At the moment, Bill Tuiloma is the name behind Moreira’s at right back, though it’s unclear how long that will be the case. In his end-of-season press conference, team president Gavin Wilkinson said Portland was close to adding a “young right back,” though he also made clear the importance of securing the team’s starter, currently on loan from River Plate, for the long term.

“(There’s) the formality of still completing some of the paperwork and the transfer agreement, but by and large, that agreement is done,” Wilkinson explained about the impending fullback arrival before making clear the state of the right-back depth chart. “Moreira is a player that will continue to grow in this league, and that’s a player who will be with us for at least another six months. We’re looking at a solution to keep him here for several more years.”

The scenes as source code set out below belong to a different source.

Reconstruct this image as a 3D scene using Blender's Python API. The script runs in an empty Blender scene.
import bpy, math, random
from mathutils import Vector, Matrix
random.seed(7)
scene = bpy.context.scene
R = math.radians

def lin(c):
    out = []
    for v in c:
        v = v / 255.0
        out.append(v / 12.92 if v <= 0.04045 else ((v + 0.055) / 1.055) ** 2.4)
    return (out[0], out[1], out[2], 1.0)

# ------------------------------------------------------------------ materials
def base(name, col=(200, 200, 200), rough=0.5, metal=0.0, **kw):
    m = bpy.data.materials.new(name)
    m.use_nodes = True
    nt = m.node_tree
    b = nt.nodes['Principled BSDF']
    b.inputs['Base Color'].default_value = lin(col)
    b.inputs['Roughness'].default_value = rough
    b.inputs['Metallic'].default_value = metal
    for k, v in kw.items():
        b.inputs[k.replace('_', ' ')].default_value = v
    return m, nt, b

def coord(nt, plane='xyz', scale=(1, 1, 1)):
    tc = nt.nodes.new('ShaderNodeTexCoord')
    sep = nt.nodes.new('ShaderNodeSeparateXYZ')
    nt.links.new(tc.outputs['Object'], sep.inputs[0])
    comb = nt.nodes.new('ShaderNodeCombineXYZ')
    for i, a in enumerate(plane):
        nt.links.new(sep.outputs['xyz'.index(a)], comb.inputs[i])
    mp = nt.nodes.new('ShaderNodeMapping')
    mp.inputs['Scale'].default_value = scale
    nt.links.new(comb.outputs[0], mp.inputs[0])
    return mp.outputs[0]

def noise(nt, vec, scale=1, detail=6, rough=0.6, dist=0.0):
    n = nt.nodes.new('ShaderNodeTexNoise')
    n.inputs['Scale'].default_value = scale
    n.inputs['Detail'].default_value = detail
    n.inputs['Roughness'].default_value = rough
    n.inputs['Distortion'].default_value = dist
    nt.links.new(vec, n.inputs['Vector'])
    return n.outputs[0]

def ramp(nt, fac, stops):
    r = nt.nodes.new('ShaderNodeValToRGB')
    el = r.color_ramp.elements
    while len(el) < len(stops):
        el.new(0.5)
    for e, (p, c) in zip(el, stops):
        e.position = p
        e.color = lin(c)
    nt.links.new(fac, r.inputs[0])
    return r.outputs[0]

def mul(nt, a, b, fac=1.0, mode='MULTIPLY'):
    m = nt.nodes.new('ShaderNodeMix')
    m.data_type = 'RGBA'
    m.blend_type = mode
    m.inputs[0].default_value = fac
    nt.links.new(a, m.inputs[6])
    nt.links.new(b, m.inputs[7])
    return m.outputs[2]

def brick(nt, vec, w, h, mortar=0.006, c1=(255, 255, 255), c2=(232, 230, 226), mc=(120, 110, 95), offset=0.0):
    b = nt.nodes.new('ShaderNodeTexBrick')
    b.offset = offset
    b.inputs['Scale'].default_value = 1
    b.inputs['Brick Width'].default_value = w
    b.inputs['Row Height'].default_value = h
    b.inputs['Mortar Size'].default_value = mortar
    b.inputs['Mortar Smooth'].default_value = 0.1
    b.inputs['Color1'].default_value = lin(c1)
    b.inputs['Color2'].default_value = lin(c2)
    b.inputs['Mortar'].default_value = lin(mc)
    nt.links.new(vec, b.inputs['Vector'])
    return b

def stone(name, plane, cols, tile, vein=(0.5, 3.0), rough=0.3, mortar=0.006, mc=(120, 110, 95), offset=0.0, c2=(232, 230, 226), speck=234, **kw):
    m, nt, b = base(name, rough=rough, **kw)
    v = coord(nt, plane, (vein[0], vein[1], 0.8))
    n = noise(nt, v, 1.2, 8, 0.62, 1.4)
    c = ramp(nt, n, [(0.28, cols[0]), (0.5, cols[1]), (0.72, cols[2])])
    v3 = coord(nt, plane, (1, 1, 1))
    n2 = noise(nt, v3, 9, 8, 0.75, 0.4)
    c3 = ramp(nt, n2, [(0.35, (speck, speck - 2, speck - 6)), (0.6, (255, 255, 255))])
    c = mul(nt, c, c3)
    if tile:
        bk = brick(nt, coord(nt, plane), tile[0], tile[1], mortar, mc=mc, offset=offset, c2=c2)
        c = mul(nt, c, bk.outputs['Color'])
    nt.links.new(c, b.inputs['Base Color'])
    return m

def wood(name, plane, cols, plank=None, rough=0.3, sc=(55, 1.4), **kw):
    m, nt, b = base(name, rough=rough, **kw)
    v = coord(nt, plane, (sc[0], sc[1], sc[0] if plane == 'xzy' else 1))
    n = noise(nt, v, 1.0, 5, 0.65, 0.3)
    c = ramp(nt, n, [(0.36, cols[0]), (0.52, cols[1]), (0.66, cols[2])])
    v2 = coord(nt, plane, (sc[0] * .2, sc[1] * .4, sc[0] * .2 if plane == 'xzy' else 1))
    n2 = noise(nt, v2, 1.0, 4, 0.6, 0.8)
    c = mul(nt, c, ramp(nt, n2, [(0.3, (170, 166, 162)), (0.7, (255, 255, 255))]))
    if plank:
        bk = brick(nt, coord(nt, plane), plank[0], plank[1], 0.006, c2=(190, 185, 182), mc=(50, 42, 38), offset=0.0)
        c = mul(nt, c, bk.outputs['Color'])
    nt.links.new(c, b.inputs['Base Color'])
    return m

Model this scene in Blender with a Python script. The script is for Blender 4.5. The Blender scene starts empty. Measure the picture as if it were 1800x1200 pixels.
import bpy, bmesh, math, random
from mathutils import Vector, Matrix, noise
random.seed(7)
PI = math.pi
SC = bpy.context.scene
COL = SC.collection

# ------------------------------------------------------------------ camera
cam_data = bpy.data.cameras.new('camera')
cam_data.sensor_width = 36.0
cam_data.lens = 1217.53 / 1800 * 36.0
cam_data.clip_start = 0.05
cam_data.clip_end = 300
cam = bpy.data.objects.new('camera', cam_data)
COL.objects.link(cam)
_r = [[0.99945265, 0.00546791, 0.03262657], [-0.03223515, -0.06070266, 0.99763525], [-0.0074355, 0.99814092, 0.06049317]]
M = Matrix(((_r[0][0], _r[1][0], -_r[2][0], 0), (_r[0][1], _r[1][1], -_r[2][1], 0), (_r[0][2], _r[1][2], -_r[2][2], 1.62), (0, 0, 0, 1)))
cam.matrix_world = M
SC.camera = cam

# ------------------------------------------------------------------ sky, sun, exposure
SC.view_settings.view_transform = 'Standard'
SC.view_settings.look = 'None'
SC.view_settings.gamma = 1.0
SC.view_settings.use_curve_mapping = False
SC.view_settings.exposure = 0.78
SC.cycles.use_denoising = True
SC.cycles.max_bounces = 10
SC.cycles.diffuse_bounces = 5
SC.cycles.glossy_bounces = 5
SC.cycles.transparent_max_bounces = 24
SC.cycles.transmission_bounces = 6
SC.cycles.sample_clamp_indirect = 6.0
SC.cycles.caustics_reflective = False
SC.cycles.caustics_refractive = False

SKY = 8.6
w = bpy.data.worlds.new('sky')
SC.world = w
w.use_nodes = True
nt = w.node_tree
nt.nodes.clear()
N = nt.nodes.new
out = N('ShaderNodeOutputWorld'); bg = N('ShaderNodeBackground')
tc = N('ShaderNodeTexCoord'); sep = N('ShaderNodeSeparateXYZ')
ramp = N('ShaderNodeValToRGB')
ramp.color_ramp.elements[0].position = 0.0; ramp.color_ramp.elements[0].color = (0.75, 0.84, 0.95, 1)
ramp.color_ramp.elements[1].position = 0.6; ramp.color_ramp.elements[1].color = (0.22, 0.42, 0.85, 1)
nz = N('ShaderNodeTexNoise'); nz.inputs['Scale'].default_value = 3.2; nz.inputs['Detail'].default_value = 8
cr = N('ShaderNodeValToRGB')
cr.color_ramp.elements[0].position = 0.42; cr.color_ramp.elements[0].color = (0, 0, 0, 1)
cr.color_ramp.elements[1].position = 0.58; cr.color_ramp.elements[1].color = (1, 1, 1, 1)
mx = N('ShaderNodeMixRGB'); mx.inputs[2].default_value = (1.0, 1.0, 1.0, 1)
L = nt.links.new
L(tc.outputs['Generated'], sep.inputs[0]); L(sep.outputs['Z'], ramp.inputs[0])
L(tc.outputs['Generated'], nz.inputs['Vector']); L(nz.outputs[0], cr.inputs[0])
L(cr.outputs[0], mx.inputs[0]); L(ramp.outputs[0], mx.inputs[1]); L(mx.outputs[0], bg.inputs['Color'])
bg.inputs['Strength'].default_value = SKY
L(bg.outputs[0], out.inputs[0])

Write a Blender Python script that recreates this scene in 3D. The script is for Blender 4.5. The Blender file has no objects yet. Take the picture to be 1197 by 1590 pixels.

In the middle of their defense, the Timbers also have one locked in starter, making the place to the left of Larrys Mabiala the back line’s biggest question mark. Though the 32-year-old was limited to 22 games last season, he’d been an almost automatic inclusion over the previous year-plus, making 49 starts between the regular season and playoffs. The Timbers believe Mabiala is one of the best central defenders in MLS, and if he performs anywhere close to that evaluation in 2020, his increased minutes could have a major impact on Portland’s goals allowed totals.

Portland should expect similar improvement at their other center-back position, albeit for different reasons. In the way last year’s roster was constructed, the Timbers gave Cascante and Tuiloma a chance to win the starting spot next to Mabiala. Over the course of the year, each won time in that role, but for both, 2019 was their first time consistently starting in MLS. Neither are young enough to still be considered prospects, but at 26 (Cascante) and 24 years old (Tuiloma), and with less than 6,000 combined MLS minutes, both could be short of their finished products. As with more minutes from Mabiala at right-center back, more experience for Cascante and Tuiloma could lead to fewer goals allowed.

Zuparic, in some ways, is a hedge against their stalls. In other ways, he’s intended to be somebody who can push Cascante and Tuiloma to new heights, as well give Giovanni Savarese and his staff another viable option. With experience in Italy’s Serie A, UEFA’s Champions League and Europa League, as well as a large body of work at Croatia’s top level, Zuparic isn’t being brought in for mere insurance. He very well could be starting come March, though such expectations would be best to hold off until he’s actually in green and gold.

Regardless, the added depth will be important. Just as injuries, absences and suspensions meant the Timbers needed four center backs last year, they’re likely to need the same depth in 2020. Dielna ended up making 12 regular-season starts, after all. Who, exactly, ends up assuming Dielna’s role will come down to how the competition around Zuparic resolves.

On paper, even with their departures, the Timbers’ defense looks stronger than it did at this point last season, when Moreira’s arrival was still two months away and a player of Zuparic’s profile was unlikely to arrive. If the right-back signing turns out to be impactful, and players like Cascante, Farfan and Tuiloma continue to improve, Portland’s back line could even be stronger than it was a year ago.

But that’s how life is supposed to be in MLS. Teams are supposed to keep improving. They have to keep up with the league’s improving level. At the back, the question shouldn’t be whether Portland’s improved. It should be whether that improvement will be enough to help push the team back near the top of the conference.